▶ GOAL OF THE EXERCISE
In the listing below, find the line with "SC.camera = cam", then repeat exactly every line from the top through that one.

▶ RAW DATA

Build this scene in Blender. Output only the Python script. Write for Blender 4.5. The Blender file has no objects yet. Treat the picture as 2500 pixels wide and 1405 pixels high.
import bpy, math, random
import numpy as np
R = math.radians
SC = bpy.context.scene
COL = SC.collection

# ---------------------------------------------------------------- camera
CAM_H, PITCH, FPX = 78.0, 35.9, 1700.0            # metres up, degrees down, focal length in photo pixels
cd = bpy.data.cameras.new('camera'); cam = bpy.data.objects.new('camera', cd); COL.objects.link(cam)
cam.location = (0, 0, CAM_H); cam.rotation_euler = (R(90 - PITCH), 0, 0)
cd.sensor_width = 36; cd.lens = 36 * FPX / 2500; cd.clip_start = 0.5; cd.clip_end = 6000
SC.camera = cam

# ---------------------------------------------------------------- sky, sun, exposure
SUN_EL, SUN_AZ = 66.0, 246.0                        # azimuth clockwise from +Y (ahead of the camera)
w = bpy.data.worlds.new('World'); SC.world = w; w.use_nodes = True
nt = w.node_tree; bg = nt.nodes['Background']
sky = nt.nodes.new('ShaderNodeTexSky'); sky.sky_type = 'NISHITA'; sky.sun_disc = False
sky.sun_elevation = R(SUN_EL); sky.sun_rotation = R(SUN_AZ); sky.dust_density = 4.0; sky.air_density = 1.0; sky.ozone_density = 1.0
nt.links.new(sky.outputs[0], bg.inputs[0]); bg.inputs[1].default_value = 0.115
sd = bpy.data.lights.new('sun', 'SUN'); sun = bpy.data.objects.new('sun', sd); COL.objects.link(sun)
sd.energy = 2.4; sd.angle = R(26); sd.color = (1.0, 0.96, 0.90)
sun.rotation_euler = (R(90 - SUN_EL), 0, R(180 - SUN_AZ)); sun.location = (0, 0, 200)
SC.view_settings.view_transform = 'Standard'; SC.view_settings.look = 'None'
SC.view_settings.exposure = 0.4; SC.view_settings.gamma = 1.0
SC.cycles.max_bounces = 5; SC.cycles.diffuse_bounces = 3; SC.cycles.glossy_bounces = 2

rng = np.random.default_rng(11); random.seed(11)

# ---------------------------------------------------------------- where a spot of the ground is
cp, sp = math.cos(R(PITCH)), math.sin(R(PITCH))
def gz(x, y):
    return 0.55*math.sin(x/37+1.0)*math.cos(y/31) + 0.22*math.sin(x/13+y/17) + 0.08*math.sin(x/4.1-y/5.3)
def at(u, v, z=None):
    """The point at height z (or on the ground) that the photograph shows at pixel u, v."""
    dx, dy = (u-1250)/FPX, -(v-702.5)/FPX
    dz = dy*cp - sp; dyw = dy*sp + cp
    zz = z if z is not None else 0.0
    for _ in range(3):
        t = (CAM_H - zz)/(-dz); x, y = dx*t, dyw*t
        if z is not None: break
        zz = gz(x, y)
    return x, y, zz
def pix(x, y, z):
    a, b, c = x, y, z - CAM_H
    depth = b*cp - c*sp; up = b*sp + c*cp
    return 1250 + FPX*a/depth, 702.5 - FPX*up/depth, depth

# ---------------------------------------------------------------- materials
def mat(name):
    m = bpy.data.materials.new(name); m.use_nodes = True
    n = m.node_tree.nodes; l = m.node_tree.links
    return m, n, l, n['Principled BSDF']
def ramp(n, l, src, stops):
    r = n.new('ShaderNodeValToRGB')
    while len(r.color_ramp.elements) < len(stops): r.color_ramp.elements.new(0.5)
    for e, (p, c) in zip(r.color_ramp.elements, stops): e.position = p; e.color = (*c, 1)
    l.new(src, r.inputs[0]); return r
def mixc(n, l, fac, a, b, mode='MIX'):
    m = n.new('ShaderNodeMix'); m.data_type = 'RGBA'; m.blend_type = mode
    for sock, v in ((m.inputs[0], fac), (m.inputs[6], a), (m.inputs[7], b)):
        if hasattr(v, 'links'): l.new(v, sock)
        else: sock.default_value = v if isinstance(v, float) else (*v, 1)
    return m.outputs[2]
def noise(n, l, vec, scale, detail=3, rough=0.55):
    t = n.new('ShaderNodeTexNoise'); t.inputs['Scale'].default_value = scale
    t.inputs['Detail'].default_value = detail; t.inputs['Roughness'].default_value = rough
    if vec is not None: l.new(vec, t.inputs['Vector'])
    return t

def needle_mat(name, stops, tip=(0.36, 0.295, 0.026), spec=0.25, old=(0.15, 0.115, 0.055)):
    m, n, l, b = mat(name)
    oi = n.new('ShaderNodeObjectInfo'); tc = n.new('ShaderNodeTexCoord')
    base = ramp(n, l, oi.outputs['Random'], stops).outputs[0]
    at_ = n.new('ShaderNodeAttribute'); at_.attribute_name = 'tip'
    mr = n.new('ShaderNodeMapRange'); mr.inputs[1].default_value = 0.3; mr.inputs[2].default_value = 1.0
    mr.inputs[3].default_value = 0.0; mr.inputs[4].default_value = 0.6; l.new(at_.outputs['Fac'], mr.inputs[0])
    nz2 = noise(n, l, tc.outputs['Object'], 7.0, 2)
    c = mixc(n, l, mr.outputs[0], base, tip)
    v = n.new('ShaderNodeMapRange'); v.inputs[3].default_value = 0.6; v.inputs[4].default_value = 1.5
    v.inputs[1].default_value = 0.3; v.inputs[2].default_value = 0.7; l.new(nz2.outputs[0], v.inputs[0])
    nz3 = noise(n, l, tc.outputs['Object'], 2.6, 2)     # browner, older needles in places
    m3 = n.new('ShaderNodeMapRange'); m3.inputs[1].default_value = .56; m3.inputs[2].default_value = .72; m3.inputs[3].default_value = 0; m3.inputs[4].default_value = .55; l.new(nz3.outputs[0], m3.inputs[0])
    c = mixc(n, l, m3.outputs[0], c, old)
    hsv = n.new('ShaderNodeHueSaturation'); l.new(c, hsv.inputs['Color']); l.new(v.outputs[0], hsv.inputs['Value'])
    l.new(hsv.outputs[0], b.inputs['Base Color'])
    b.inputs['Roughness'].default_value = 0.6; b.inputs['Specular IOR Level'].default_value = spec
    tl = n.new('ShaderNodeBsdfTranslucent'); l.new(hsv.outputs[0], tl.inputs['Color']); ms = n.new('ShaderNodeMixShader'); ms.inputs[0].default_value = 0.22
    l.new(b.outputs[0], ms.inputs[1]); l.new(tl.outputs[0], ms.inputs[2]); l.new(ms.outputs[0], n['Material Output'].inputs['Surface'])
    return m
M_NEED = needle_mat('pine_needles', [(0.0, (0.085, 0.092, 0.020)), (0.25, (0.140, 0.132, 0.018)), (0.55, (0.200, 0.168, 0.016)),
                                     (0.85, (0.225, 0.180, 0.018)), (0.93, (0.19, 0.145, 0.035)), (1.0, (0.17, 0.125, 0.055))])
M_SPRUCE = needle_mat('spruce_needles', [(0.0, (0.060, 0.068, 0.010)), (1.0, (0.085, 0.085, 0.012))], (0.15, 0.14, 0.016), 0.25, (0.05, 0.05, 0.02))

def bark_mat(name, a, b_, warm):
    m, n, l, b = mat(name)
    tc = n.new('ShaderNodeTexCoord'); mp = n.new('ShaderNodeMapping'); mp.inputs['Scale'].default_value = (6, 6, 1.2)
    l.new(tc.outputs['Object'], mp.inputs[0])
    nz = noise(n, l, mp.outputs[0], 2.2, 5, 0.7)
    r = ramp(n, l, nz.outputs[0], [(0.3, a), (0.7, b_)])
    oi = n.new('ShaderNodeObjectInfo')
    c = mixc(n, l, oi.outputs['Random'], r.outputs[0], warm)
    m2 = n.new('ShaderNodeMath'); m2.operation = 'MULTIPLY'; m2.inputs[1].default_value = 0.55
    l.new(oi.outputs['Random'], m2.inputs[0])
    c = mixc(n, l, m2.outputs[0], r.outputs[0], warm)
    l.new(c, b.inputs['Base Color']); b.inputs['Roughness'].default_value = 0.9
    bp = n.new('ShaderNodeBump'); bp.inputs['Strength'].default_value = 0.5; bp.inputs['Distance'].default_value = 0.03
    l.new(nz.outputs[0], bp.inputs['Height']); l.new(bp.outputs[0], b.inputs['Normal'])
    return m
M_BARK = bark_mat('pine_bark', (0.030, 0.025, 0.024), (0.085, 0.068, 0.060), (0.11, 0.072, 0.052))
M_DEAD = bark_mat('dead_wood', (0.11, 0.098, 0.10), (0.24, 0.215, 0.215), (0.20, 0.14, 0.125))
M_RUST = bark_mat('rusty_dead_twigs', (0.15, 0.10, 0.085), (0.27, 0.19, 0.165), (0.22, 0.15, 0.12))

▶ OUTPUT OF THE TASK
Build this scene in Blender. Output only the Python script. Write for Blender 4.5. The Blender file has no objects yet. Treat the picture as 2500 pixels wide and 1405 pixels high.
import bpy, math, random
import numpy as np
R = math.radians
SC = bpy.context.scene
COL = SC.collection

# ---------------------------------------------------------------- camera
CAM_H, PITCH, FPX = 78.0, 35.9, 1700.0            # metres up, degrees down, focal length in photo pixels
cd = bpy.data.cameras.new('camera'); cam = bpy.data.objects.new('camera', cd); COL.objects.link(cam)
cam.location = (0, 0, CAM_H); cam.rotation_euler = (R(90 - PITCH), 0, 0)
cd.sensor_width = 36; cd.lens = 36 * FPX / 2500; cd.clip_start = 0.5; cd.clip_end = 6000
SC.camera = cam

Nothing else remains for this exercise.